Cassy O'Connor MP  -  Friday, 3 December 2021

Tags: Disability, Justice, Anti-Discrimination Act

Cassy O’Connor MP | Greens Leader

Protections for people living with a disability are under threat from a High Court case with its origins in Tasmania, but newly filed court documents show Attorney-General Elise Archer has yet again failed to speak up for Tasmanians and Tasmanian law. 

Upon learning in 2016 that the Parliament Square precinct development would not be fully disability accessible, David Cawthorn took a complaint to the Anti-Discrimination Commissioner.

Since then, he’s been bravely fighting for the rights of all Tasmanians living with disability, through the Anti-Discrimination Tribunal, the Supreme Court – which unanimously found in his favour - and now in the High Court. 

Despite repeated requests from Mr Cawthorn and his lawyers, Tasmania’s Attorney-General Elise Archer refused to intervene to support David Cawthorn in his David and Goliath struggle. That is until she supported the developer’s push to have the case heard in the High Court. 
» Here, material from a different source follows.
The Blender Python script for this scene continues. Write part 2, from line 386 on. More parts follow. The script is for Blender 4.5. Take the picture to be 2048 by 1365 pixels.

Ever since the Greens first questioned the Attorney-General about her decision to support the developer’s case being heard, Elise Archer has said she had no choice to intervene to a resolve an important constitutional question. But new court documents show that on the crucial question of whether Tasmania’s Anti-Discrimination Act 1998 is constitutionally valid, her submission to the High Court is completely silent. 

As first law officer of the land, Elise Archer should be defending Tasmanian law and the Tasmanians it protects. Not doing so is a serious abrogation of her responsibilities. 

To add insult to injury, the Attorney General argues in her submission to the High Court that three of Tasmania’s most esteemed judges – Justices Blow, Wood and Estcourt – got it wrong in last year deciding in favour of Mr Cawthorn to have his matter heard before the State’s Anti-Discrimination Tribunal.

Meanwhile, other states like Queensland and South Australia have done what Elise Archer should have, and made arguments in favour of the validity of Tasmania’s Anti-Discrimination Act 1998

The Attorney-General might try to hide behind legal jargon, but the court documents don’t lie. She’s hung David Cawthorn and every Tasmanian with a disability out to dry, and with them one of State’s most protective statutes.

Today, on International Day for People with Disability, Elise Archer must explain why she’s refused to stand by Tasmanians with disability, Tasmanian law and the full bench of the Supreme Court.